Files
Abstract
Since many countries already pursue a range of environmental objectives for agriculture, in
particular the supply of positive externalities or public goods (e.g., wildlife habitat, water supply
management, provision of landscape amenities) as well as the reduction of negative externalities,
such as soil erosion or water pollution, efforts to reduce GHG emissions may have to be
balanced against other environmental objectives. We examine this problem by considering an
agricultural sector that supplies a positive environmental attribute (landscape amenity) as well as
two negative attributes (GHG emissions and nutrient contamination of ground and surface
water). The sector can also engage in production activities that contribute to reductions in the
concentration of carbon in the atmosphere (carbon sequestration activities). In our model this
involves devoting agricultural land to growing trees (agro-forestry).
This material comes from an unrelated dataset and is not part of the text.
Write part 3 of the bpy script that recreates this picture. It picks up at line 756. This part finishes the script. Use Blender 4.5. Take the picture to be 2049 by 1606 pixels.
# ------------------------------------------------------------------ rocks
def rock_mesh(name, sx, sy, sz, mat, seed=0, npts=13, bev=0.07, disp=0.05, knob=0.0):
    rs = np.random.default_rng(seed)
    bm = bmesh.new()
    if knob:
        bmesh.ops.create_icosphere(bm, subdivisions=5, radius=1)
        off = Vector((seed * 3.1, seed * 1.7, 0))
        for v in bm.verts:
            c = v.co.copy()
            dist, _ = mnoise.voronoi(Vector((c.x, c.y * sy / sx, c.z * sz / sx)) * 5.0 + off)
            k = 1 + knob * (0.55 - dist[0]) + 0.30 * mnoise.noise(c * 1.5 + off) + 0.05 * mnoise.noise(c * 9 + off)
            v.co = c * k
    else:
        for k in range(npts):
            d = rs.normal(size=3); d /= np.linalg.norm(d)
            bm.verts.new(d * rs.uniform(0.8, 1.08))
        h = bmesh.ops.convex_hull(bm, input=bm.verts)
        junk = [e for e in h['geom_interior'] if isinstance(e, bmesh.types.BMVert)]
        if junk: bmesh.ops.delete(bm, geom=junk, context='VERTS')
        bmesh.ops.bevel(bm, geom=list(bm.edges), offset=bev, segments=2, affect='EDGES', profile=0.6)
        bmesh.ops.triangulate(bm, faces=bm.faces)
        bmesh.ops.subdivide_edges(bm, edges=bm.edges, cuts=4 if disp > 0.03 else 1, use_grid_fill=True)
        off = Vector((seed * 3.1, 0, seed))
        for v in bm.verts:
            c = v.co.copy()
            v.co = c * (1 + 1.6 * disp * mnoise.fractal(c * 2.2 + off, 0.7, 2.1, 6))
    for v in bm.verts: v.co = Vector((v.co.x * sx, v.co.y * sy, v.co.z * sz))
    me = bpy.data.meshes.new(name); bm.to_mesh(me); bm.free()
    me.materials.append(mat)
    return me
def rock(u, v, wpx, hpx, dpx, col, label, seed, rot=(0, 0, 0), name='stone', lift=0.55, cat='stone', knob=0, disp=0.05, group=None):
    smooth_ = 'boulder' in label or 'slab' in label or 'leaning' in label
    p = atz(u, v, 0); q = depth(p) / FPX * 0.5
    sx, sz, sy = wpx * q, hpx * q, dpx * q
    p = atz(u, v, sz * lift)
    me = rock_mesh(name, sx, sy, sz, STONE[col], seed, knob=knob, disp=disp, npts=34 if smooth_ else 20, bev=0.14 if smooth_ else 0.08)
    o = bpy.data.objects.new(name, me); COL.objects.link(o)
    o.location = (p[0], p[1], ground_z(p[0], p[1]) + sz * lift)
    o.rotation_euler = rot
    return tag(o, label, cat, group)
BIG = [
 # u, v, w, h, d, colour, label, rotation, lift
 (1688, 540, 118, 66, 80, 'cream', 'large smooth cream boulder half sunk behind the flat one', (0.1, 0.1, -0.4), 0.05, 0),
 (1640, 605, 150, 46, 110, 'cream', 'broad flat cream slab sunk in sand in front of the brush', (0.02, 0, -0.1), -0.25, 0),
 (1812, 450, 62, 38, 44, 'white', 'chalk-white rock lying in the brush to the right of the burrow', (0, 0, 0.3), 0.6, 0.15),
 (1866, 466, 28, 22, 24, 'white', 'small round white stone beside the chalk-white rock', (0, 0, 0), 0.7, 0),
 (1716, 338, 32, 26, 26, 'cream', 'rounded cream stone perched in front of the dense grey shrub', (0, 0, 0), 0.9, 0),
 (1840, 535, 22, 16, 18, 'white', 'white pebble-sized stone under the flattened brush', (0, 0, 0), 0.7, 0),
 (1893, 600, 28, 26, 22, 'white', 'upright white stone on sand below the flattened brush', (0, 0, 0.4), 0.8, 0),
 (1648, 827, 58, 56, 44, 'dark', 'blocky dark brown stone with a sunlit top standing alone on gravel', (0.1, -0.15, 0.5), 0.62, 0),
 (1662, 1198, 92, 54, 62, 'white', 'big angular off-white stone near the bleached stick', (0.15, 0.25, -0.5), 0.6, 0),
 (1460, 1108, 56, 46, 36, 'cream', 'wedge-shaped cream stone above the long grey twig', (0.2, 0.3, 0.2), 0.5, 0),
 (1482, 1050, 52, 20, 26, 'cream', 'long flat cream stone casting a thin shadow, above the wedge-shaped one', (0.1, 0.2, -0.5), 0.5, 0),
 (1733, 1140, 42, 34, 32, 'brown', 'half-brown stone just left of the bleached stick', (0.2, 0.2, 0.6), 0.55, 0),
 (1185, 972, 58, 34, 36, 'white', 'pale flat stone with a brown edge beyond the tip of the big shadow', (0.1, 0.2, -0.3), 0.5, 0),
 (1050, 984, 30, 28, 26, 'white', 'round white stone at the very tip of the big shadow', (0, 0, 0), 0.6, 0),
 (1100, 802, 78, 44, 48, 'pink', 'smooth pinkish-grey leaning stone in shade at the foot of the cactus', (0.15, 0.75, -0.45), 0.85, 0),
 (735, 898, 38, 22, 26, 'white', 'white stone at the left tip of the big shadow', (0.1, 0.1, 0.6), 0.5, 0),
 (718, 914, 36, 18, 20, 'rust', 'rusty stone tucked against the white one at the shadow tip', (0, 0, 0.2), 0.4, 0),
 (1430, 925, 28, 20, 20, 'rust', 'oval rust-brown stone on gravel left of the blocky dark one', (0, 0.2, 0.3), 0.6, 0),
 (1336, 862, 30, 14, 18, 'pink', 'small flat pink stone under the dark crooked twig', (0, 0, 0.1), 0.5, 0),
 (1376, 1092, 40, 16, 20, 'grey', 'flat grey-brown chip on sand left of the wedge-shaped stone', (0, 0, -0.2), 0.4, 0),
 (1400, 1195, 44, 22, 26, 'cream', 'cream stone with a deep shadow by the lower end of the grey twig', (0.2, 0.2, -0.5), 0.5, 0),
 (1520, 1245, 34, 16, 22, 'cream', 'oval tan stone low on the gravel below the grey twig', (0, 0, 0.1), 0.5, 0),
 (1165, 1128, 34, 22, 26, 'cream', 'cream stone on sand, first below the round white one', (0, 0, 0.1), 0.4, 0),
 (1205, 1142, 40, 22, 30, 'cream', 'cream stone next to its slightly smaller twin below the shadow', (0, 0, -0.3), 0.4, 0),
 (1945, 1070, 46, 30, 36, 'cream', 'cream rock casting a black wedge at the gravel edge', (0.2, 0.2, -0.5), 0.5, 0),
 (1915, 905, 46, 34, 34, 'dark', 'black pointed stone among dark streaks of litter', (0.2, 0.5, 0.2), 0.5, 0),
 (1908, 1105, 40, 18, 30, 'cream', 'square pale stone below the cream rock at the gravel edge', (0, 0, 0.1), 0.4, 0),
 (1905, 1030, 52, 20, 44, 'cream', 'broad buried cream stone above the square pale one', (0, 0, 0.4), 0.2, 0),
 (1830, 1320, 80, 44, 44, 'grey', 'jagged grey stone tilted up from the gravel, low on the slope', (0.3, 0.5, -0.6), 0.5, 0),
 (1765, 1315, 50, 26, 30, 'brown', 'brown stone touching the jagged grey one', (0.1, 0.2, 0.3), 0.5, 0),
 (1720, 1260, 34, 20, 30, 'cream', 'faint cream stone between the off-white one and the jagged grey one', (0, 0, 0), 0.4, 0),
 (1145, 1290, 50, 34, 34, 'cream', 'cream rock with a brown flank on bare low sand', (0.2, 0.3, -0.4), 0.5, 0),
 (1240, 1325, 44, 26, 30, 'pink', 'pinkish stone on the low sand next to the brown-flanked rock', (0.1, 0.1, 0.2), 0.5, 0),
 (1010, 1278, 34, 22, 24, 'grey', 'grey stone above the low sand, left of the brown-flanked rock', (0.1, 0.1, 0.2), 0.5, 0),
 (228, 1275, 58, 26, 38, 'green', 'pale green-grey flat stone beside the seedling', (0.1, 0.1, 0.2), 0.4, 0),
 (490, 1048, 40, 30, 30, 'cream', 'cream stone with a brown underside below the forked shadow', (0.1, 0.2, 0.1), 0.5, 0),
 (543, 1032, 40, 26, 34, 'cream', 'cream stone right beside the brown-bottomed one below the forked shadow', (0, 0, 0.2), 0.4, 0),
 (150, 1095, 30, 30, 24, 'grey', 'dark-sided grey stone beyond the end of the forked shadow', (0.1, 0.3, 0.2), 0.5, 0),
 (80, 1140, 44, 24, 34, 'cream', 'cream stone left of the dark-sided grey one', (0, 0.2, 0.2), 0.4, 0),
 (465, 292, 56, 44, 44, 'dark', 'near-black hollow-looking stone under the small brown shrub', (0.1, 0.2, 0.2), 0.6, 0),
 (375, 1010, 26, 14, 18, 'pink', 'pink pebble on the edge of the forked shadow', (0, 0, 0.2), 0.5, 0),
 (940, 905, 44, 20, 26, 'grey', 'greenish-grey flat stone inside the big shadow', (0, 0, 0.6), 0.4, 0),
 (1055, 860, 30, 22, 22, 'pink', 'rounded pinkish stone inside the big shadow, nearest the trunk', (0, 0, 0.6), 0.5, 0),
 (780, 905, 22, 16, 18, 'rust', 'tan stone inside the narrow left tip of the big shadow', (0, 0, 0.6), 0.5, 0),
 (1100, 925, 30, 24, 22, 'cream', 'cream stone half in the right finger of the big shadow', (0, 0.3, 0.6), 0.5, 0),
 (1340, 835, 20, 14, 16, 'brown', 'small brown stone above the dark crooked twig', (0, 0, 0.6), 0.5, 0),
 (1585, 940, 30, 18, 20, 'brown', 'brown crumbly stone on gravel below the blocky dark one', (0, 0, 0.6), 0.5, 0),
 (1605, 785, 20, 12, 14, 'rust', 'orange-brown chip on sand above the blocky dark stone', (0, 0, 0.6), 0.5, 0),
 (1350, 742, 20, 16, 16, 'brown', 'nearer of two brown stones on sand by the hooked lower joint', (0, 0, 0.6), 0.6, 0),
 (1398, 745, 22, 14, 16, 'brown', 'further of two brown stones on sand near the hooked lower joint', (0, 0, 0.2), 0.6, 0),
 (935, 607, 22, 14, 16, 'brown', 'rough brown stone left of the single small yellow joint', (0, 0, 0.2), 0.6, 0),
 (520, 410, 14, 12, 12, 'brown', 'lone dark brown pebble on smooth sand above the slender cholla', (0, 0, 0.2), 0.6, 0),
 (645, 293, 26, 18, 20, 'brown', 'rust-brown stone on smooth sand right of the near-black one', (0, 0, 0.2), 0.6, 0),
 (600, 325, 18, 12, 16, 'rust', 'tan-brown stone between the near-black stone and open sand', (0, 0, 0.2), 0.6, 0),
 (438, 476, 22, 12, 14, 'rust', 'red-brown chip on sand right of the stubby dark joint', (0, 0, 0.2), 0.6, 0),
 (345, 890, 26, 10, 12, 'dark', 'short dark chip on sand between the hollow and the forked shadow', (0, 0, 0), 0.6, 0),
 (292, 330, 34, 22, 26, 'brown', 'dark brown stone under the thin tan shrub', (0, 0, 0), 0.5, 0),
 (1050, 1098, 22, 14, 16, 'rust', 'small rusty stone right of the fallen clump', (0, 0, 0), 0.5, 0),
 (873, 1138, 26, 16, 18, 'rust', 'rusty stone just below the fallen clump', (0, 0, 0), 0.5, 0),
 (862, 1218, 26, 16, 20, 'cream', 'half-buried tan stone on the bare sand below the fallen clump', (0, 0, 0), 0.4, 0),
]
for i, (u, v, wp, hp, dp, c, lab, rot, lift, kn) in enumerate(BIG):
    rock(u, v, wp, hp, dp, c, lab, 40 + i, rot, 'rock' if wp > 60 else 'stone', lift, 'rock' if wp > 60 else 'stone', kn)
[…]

We use the model to examine policy choices designed to increase the positive domestic
environmental contribution of agriculture, while at the same time reducing its negative
contribution. We also use the model to examine the implications for achieving domestic
environmental objectives of the imposition of an internationally determined GHG emission
reduction requirement on agriculture. In the case where the socially optimal level of GHG
emissions from agriculture based on the national social damage function for GHG emissions is
below the global command and control target for the country, the levels of subsidies and taxes on
inputs needed to maximize domestic social welfare lead to GHG reductions in excess of the
global target. In contrast, the national social value assigned to the domestic damage due to GHG
emissions could be at odds with the global social value of the damage implicit in the command
and control target level of emission reductions assigned to the country and applied by that
country to agriculture. In this case, domestic social welfare could be improved by allowing for
an additional unit of GHG emissions by the sector. Thus, from a domestic point of view, the
global command and control target level of reductions assigned to the country is too high.
We also argue that the most practical way to achieve multiple environmental objectives,
including GHG mitigation in agriculture is to focus on inputs – specifically how land is used and
what inputs are applied to that land. In this way negative externalities can be reduced and the
supply of positive externalities and public goods can be increased. Since it is unlikely to prove
politically acceptable to use explicit taxes on inputs to correct for negative externalities in
agriculture, a more likely approach is one based on payments for environmental services
designed specifically to translate the non-market values of the environment services into
financial incentives for local actors to provide such services.